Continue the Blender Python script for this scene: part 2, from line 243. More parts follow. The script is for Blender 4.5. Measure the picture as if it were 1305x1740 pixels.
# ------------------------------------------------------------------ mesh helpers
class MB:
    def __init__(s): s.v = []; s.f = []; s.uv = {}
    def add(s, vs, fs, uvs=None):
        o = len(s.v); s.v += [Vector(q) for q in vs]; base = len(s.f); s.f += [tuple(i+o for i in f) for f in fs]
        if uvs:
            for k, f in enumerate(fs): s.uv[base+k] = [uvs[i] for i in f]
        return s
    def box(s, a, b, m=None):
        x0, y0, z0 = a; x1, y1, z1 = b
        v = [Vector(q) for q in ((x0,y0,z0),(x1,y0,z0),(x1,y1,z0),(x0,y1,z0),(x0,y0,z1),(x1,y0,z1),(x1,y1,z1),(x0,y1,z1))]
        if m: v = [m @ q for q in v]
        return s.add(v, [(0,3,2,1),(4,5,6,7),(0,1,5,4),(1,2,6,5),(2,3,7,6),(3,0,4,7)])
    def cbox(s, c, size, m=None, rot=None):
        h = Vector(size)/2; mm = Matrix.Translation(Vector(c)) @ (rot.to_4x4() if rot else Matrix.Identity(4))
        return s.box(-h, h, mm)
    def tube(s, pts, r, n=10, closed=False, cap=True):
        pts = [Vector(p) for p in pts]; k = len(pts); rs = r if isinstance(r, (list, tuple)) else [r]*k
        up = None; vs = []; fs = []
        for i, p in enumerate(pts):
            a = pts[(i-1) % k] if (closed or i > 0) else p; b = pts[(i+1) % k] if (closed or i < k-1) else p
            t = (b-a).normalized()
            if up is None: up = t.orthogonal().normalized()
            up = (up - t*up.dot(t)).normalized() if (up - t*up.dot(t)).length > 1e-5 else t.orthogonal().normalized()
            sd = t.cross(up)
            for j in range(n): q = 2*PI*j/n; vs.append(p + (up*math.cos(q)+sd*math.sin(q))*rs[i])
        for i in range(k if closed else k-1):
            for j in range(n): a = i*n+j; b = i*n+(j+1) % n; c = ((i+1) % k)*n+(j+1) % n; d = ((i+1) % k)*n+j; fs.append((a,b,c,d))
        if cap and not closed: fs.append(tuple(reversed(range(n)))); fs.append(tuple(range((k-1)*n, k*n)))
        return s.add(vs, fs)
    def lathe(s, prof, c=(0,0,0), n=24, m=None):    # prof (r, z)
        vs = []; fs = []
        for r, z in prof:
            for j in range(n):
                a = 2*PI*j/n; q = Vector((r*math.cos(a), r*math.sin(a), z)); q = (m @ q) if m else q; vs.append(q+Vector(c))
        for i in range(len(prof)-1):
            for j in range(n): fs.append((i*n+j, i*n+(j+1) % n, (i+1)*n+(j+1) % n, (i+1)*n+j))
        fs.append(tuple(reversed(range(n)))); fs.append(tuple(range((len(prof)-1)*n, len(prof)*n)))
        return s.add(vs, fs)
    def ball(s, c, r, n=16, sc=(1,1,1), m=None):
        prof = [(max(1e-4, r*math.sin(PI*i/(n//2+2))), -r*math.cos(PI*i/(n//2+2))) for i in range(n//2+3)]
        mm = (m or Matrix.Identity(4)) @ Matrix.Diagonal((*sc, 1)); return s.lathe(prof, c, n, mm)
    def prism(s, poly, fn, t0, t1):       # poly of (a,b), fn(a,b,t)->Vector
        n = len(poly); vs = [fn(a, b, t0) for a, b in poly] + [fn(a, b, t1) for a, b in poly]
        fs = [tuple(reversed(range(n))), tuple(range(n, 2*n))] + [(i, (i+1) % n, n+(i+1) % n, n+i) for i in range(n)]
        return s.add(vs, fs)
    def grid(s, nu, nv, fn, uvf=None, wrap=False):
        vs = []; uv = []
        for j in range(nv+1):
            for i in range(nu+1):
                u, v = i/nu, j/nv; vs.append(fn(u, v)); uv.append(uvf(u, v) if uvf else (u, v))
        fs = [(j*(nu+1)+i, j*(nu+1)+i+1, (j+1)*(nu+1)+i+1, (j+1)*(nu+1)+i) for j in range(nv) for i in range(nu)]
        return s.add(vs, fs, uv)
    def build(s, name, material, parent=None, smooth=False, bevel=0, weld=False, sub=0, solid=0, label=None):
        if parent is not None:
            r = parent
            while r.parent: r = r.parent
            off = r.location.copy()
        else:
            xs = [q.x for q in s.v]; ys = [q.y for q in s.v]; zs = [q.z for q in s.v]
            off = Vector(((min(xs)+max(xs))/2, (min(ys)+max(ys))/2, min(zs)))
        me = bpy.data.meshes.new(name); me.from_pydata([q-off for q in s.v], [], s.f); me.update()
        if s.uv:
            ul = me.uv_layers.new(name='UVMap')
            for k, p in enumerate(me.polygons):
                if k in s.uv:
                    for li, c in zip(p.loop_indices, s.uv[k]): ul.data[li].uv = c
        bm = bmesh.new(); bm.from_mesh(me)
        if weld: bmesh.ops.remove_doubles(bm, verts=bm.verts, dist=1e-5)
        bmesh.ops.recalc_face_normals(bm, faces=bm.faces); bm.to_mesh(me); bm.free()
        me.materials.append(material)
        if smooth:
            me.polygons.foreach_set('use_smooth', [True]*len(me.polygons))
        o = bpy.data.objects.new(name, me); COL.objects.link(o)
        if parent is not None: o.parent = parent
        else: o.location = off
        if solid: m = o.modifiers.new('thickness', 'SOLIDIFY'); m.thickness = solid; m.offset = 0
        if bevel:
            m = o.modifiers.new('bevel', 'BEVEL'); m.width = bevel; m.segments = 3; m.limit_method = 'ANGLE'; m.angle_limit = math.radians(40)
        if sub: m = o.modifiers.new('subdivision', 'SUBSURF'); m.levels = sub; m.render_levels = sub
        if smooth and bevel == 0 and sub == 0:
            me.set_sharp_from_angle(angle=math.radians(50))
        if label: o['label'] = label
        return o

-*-

Task brief:
Restate the whole of the material exactly.

Task result:
Continue the Blender Python script for this scene: part 2, from line 243. More parts follow. The script is for Blender 4.5. Measure the picture as if it were 1305x1740 pixels.
# ------------------------------------------------------------------ mesh helpers
class MB:
    def __init__(s): s.v = []; s.f = []; s.uv = {}
    def add(s, vs, fs, uvs=None):
        o = len(s.v); s.v += [Vector(q) for q in vs]; base = len(s.f); s.f += [tuple(i+o for i in f) for f in fs]
        if uvs:
            for k, f in enumerate(fs): s.uv[base+k] = [uvs[i] for i in f]
        return s
    def box(s, a, b, m=None):
        x0, y0, z0 = a; x1, y1, z1 = b
        v = [Vector(q) for q in ((x0,y0,z0),(x1,y0,z0),(x1,y1,z0),(x0,y1,z0),(x0,y0,z1),(x1,y0,z1),(x1,y1,z1),(x0,y1,z1))]
        if m: v = [m @ q for q in v]
        return s.add(v, [(0,3,2,1),(4,5,6,7),(0,1,5,4),(1,2,6,5),(2,3,7,6),(3,0,4,7)])
    def cbox(s, c, size, m=None, rot=None):
        h = Vector(size)/2; mm = Matrix.Translation(Vector(c)) @ (rot.to_4x4() if rot else Matrix.Identity(4))
        return s.box(-h, h, mm)
    def tube(s, pts, r, n=10, closed=False, cap=True):
        pts = [Vector(p) for p in pts]; k = len(pts); rs = r if isinstance(r, (list, tuple)) else [r]*k
        up = None; vs = []; fs = []
        for i, p in enumerate(pts):
            a = pts[(i-1) % k] if (closed or i > 0) else p; b = pts[(i+1) % k] if (closed or i < k-1) else p
            t = (b-a).normalized()
            if up is None: up = t.orthogonal().normalized()
            up = (up - t*up.dot(t)).normalized() if (up - t*up.dot(t)).length > 1e-5 else t.orthogonal().normalized()
            sd = t.cross(up)
            for j in range(n): q = 2*PI*j/n; vs.append(p + (up*math.cos(q)+sd*math.sin(q))*rs[i])
        for i in range(k if closed else k-1):
            for j in range(n): a = i*n+j; b = i*n+(j+1) % n; c = ((i+1) % k)*n+(j+1) % n; d = ((i+1) % k)*n+j; fs.append((a,b,c,d))
        if cap and not closed: fs.append(tuple(reversed(range(n)))); fs.append(tuple(range((k-1)*n, k*n)))
        return s.add(vs, fs)
    def lathe(s, prof, c=(0,0,0), n=24, m=None):    # prof (r, z)
        vs = []; fs = []
        for r, z in prof:
            for j in range(n):
                a = 2*PI*j/n; q = Vector((r*math.cos(a), r*math.sin(a), z)); q = (m @ q) if m else q; vs.append(q+Vector(c))
        for i in range(len(prof)-1):
            for j in range(n): fs.append((i*n+j, i*n+(j+1) % n, (i+1)*n+(j+1) % n, (i+1)*n+j))
        fs.append(tuple(reversed(range(n)))); fs.append(tuple(range((len(prof)-1)*n, len(prof)*n)))
        return s.add(vs, fs)
    def ball(s, c, r, n=16, sc=(1,1,1), m=None):
        prof = [(max(1e-4, r*math.sin(PI*i/(n//2+2))), -r*math.cos(PI*i/(n//2+2))) for i in range(n//2+3)]
        mm = (m or Matrix.Identity(4)) @ Matrix.Diagonal((*sc, 1)); return s.lathe(prof, c, n, mm)
    def prism(s, poly, fn, t0, t1):       # poly of (a,b), fn(a,b,t)->Vector
        n = len(poly); vs = [fn(a, b, t0) for a, b in poly] + [fn(a, b, t1) for a, b in poly]
        fs = [tuple(reversed(range(n))), tuple(range(n, 2*n))] + [(i, (i+1) % n, n+(i+1) % n, n+i) for i in range(n)]
        return s.add(vs, fs)
    def grid(s, nu, nv, fn, uvf=None, wrap=False):
        vs = []; uv = []
        for j in range(nv+1):
            for i in range(nu+1):
                u, v = i/nu, j/nv; vs.append(fn(u, v)); uv.append(uvf(u, v) if uvf else (u, v))
        fs = [(j*(nu+1)+i, j*(nu+1)+i+1, (j+1)*(nu+1)+i+1, (j+1)*(nu+1)+i) for j in range(nv) for i in range(nu)]
        return s.add(vs, fs, uv)
    def build(s, name, material, parent=None, smooth=False, bevel=0, weld=False, sub=0, solid=0, label=None):
        if parent is not None:
            r = parent
            while r.parent: r = r.parent
            off = r.location.copy()
        else:
            xs = [q.x for q in s.v]; ys = [q.y for q in s.v]; zs = [q.z for q in s.v]
            off = Vector(((min(xs)+max(xs))/2, (min(ys)+max(ys))/2, min(zs)))
        me = bpy.data.meshes.new(name); me.from_pydata([q-off for q in s.v], [], s.f); me.update()
        if s.uv:
            ul = me.uv_layers.new(name='UVMap')
            for k, p in enumerate(me.polygons):
                if k in s.uv:
                    for li, c in zip(p.loop_indices, s.uv[k]): ul.data[li].uv = c
        bm = bmesh.new(); bm.from_mesh(me)
        if weld: bmesh.ops.remove_doubles(bm, verts=bm.verts, dist=1e-5)
        bmesh.ops.recalc_face_normals(bm, faces=bm.faces); bm.to_mesh(me); bm.free()
        me.materials.append(material)
        if smooth:
            me.polygons.foreach_set('use_smooth', [True]*len(me.polygons))
        o = bpy.data.objects.new(name, me); COL.objects.link(o)
        if parent is not None: o.parent = parent
        else: o.location = off
        if solid: m = o.modifiers.new('thickness', 'SOLIDIFY'); m.thickness = solid; m.offset = 0
        if bevel:
            m = o.modifiers.new('bevel', 'BEVEL'); m.width = bevel; m.segments = 3; m.limit_method = 'ANGLE'; m.angle_limit = math.radians(40)
        if sub: m = o.modifiers.new('subdivision', 'SUBSURF'); m.levels = sub; m.render_levels = sub
        if smooth and bevel == 0 and sub == 0:
            me.set_sharp_from_angle(angle=math.radians(50))
        if label: o['label'] = label
        return o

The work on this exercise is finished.